▸ **WHAT YOU SHOULD DO**
Count lines holding the word "parts". Only the number is wanted.

▸ **RECORDS FOR THIS EXERCISE**

__________

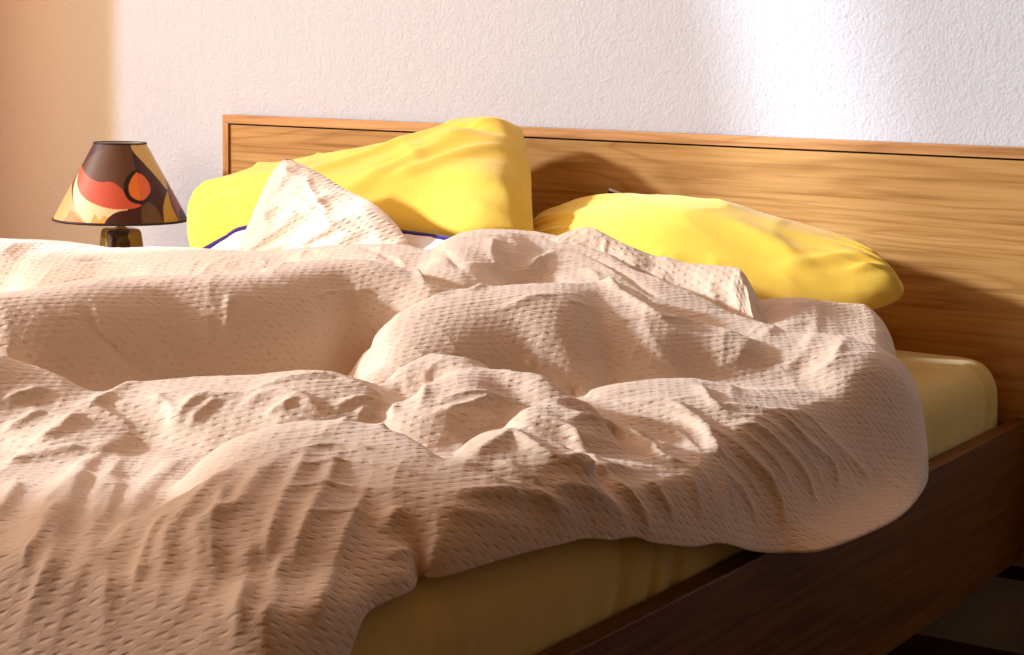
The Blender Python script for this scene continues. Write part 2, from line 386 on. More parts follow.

__________

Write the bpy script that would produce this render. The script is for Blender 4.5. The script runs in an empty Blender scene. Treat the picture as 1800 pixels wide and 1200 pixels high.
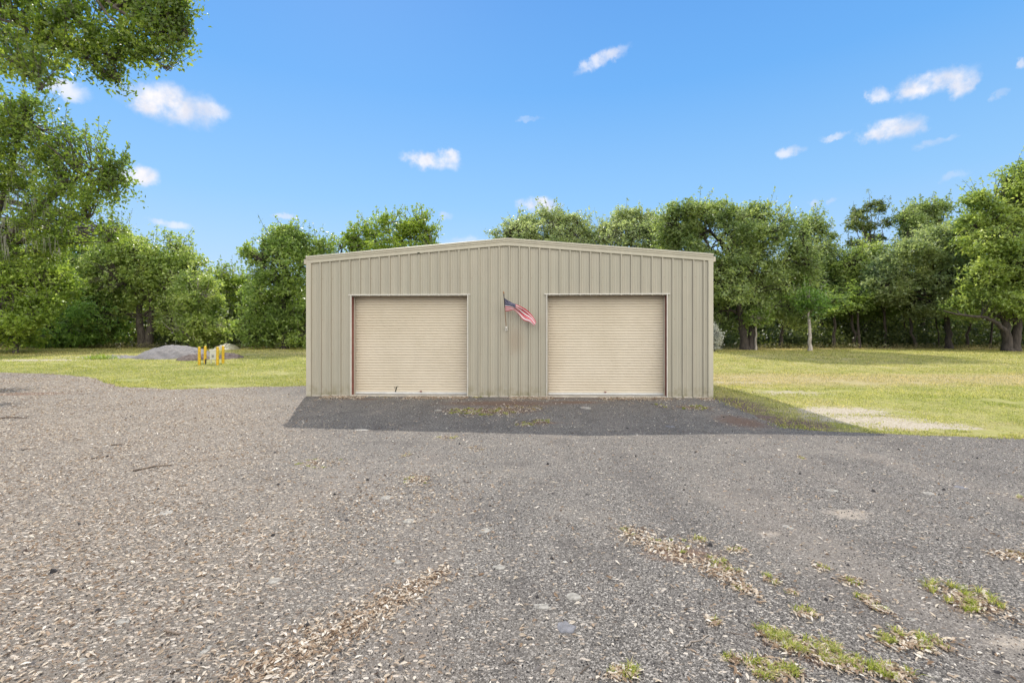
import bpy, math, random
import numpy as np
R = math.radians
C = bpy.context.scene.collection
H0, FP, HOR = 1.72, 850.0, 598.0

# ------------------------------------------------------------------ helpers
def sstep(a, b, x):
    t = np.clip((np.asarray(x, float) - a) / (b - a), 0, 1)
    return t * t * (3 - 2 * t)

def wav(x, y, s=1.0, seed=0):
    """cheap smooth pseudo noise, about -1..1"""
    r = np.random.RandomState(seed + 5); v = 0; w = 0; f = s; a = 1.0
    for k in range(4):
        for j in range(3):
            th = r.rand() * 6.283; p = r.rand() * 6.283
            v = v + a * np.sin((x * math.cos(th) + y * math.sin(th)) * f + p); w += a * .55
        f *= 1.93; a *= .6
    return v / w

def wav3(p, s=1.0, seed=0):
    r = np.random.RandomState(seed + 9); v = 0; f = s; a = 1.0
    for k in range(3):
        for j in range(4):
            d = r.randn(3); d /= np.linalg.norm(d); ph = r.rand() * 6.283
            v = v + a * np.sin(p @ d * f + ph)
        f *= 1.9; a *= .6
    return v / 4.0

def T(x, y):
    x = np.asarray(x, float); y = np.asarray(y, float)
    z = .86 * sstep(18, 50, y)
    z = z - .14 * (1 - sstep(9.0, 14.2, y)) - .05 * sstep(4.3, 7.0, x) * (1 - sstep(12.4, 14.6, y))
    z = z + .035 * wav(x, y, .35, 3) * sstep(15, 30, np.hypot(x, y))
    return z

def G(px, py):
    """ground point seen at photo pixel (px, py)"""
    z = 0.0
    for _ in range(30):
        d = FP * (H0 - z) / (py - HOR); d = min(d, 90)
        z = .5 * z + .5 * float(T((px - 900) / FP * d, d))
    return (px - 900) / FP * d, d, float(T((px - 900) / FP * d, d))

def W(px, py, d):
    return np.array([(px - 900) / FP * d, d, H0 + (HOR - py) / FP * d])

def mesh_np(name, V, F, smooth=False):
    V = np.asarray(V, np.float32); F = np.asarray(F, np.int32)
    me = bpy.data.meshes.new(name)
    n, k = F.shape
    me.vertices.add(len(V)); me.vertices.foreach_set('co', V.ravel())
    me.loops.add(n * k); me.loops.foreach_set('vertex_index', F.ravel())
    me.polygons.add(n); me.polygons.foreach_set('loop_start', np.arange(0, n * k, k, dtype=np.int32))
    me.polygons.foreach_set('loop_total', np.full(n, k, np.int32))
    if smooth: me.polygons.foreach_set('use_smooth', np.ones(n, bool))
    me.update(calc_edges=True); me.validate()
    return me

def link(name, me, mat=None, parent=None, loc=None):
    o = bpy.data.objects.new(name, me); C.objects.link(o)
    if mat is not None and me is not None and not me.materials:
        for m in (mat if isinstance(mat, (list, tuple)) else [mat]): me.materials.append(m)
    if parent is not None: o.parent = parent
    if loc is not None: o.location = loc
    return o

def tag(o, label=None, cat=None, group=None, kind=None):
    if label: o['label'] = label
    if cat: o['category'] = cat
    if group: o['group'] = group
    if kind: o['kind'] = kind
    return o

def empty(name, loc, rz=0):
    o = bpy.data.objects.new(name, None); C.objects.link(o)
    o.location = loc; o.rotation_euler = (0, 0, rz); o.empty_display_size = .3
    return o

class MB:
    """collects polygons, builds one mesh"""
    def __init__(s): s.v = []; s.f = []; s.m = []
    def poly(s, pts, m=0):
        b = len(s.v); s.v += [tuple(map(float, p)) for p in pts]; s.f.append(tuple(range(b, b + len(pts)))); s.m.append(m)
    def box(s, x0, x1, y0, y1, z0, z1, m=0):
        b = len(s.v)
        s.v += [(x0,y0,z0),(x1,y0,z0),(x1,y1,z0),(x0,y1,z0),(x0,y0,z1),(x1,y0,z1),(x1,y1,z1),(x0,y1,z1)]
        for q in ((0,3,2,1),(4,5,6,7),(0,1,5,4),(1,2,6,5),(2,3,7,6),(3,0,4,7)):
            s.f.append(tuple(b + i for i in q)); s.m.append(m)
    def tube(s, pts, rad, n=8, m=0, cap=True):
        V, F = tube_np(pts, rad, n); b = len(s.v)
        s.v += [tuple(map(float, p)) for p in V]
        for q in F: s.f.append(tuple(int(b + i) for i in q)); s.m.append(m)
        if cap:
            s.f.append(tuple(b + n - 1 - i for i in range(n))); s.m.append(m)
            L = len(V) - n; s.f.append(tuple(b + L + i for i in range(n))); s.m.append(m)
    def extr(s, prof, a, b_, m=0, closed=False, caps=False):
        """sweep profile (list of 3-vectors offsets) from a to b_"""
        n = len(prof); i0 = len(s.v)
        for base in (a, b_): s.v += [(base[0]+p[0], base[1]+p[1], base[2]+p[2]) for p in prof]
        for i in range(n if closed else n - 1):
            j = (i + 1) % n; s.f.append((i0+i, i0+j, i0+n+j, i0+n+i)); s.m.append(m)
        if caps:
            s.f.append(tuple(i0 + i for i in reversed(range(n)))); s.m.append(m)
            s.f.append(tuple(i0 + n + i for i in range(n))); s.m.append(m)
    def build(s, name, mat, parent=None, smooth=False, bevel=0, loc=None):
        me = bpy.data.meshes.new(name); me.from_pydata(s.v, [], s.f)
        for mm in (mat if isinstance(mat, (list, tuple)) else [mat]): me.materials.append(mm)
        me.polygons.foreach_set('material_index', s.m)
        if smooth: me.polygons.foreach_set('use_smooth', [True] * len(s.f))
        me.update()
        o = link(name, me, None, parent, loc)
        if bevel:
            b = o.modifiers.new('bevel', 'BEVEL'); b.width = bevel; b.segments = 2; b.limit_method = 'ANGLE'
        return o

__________

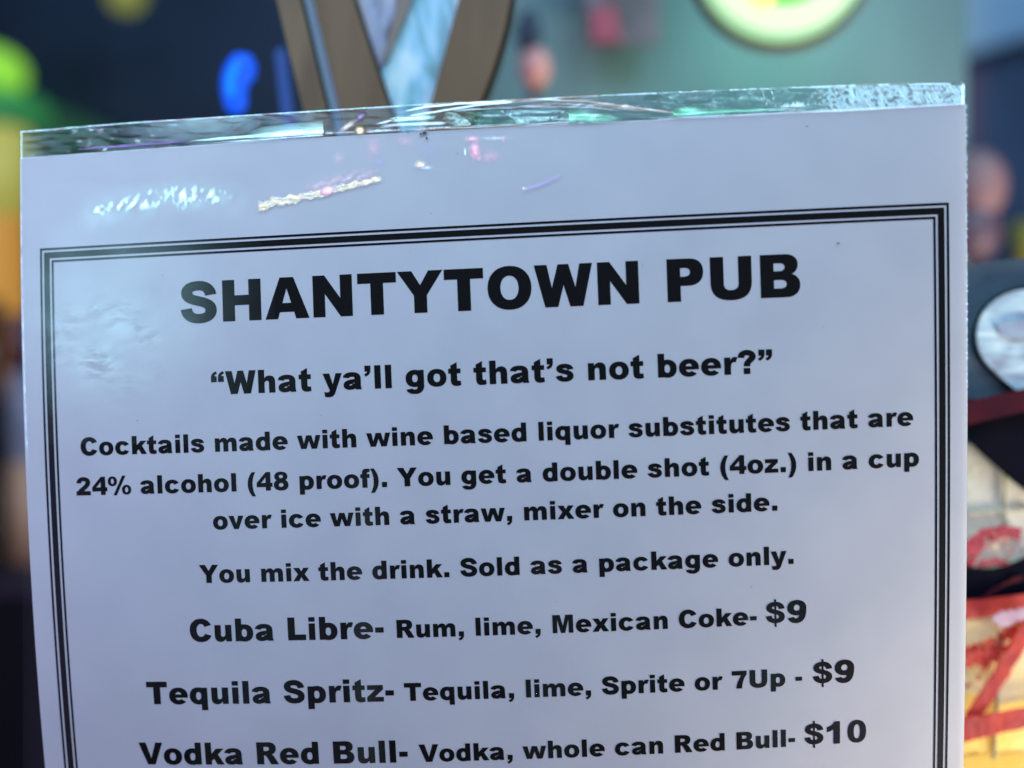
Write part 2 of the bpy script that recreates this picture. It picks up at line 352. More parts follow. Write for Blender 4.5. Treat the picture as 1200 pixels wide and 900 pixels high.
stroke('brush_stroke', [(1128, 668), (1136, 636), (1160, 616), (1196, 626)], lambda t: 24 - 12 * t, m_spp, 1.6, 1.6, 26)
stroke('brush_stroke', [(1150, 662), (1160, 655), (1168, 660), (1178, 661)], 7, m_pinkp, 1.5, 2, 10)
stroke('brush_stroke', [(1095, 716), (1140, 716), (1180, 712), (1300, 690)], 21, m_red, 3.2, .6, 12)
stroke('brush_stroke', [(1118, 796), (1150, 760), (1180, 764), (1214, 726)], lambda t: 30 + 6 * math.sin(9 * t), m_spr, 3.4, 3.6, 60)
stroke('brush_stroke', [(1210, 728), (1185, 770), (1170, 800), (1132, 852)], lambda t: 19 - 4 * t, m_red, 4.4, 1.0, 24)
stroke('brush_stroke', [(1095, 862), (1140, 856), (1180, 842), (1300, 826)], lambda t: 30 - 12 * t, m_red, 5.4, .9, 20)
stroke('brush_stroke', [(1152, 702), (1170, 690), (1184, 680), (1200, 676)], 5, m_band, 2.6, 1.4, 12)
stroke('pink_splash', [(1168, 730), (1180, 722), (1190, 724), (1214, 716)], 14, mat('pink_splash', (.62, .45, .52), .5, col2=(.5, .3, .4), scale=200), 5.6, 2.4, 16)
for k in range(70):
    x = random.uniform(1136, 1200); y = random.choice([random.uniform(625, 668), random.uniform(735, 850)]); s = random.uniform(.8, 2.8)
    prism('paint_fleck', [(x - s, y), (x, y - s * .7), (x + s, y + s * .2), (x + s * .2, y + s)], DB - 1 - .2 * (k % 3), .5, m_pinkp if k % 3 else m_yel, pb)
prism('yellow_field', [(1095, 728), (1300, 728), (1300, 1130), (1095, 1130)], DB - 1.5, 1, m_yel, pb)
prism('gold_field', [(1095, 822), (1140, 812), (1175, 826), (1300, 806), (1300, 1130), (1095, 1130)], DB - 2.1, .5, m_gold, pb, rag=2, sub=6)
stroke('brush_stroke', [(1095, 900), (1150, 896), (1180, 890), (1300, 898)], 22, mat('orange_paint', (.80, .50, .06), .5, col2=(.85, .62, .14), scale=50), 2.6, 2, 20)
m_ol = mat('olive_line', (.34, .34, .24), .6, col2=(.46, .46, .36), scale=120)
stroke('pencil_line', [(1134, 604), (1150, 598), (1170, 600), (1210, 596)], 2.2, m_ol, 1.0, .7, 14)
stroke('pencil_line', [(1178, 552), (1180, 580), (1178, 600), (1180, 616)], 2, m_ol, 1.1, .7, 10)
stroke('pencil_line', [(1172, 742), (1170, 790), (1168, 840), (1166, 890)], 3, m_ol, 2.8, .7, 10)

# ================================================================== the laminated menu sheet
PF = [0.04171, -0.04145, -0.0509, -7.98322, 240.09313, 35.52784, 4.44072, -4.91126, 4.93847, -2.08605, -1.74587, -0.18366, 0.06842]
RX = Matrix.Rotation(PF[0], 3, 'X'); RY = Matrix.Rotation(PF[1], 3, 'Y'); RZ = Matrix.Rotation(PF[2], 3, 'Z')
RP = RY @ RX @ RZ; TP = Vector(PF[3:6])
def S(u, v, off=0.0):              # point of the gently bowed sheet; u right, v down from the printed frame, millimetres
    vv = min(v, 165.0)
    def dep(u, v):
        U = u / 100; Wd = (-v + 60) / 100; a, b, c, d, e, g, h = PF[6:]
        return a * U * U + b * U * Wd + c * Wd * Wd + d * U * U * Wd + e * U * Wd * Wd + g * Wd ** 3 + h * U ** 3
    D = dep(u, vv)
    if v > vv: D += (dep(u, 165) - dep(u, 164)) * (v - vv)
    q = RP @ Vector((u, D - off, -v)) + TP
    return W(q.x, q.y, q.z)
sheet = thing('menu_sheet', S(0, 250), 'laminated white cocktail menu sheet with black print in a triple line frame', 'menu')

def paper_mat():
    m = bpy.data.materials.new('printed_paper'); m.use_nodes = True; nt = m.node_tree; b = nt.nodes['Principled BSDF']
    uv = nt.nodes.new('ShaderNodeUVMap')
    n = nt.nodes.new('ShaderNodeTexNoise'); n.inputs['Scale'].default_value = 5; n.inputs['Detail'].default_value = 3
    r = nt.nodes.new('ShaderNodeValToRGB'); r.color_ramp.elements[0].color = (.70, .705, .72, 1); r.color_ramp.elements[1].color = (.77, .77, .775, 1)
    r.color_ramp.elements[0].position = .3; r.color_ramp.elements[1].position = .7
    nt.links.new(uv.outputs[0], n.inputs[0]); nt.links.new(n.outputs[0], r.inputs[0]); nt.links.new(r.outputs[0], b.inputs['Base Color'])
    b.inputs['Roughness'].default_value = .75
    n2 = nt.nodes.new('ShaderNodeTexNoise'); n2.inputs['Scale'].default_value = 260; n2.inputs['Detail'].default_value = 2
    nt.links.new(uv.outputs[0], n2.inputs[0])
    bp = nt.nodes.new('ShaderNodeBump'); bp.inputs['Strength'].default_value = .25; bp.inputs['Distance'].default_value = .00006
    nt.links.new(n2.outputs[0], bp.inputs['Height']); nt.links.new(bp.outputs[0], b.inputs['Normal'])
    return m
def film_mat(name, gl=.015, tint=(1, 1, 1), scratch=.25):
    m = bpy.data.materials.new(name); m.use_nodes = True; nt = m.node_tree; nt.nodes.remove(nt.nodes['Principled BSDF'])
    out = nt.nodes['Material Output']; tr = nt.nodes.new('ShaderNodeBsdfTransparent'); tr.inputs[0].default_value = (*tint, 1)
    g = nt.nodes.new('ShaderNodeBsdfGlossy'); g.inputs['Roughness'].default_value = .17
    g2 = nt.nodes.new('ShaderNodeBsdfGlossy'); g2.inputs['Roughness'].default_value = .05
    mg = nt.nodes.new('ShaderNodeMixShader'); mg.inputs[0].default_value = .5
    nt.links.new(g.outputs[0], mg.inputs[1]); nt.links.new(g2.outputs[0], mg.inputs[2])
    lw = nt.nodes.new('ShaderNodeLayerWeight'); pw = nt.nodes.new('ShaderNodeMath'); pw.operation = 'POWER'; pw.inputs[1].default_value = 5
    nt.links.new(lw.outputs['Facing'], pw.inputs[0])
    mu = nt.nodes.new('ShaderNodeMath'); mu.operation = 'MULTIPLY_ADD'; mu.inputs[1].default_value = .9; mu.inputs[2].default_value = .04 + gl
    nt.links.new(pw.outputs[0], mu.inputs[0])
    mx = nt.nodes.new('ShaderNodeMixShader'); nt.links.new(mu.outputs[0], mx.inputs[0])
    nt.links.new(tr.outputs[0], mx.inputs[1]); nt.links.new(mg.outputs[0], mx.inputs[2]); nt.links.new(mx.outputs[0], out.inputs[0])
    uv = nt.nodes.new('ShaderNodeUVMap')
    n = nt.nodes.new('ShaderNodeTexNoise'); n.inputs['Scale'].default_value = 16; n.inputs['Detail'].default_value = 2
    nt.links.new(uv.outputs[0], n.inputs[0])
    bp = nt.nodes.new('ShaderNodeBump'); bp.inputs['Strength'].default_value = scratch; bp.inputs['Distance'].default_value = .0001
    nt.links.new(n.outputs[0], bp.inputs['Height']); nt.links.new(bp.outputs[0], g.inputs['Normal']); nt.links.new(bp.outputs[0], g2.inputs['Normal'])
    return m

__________

▸ **SOLUTION**
2